Focus today will be on markets digesting Friday's strong payrolls out of the U.S. In light of what this means for Fed tapering its quantitative easing (QE) program. A first Fed hike is now priced by December 2014, which we think is somewhat early considering that the Fed has signaled it intends to move slowly. Indeed, given the limited liquidity in U.S. markets late last week due to the July 4th. holiday, there is a risk the Treasuries sell-off on payrolls may be corrected somewhat today and we could see US rates decline a little.
With major central banks now engaged in forward guidance, we are currently in an environment where markets need to price a data-dependent Fed exit contrasting with a time-dependent one from the ECB. The Fed should be the 'easy' one here, given its focus on labour-market developments and longer history of using forward guidance.
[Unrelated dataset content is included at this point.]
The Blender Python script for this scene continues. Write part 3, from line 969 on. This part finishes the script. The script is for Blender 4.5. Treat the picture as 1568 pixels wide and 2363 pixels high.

The ECB is somewhat more tricky as markets will gradually have to deduce what Draghi means by low rates for an 'extended period'. This will likely be an overriding theme in the coming months with the ECB chairman steering markets through verbal communication - watch out for Draghi speaking this afternoon.
Some uncertainty in Europe remains in place ahead of today's Eurogroup meeting. Greece's negotiations with the troika over the country's loan tranche failed over the week and talks will resume today. The Portuguese government did a cabinet re-shuffle to end last week's crisis, but speculation is already rising that this may prove a temporary calm. Watch out for those peripheral spreads today for any signs the euro-debt crisis is smouldering again.
The earnings season is set to start with Alcoa reporting for Q2 today.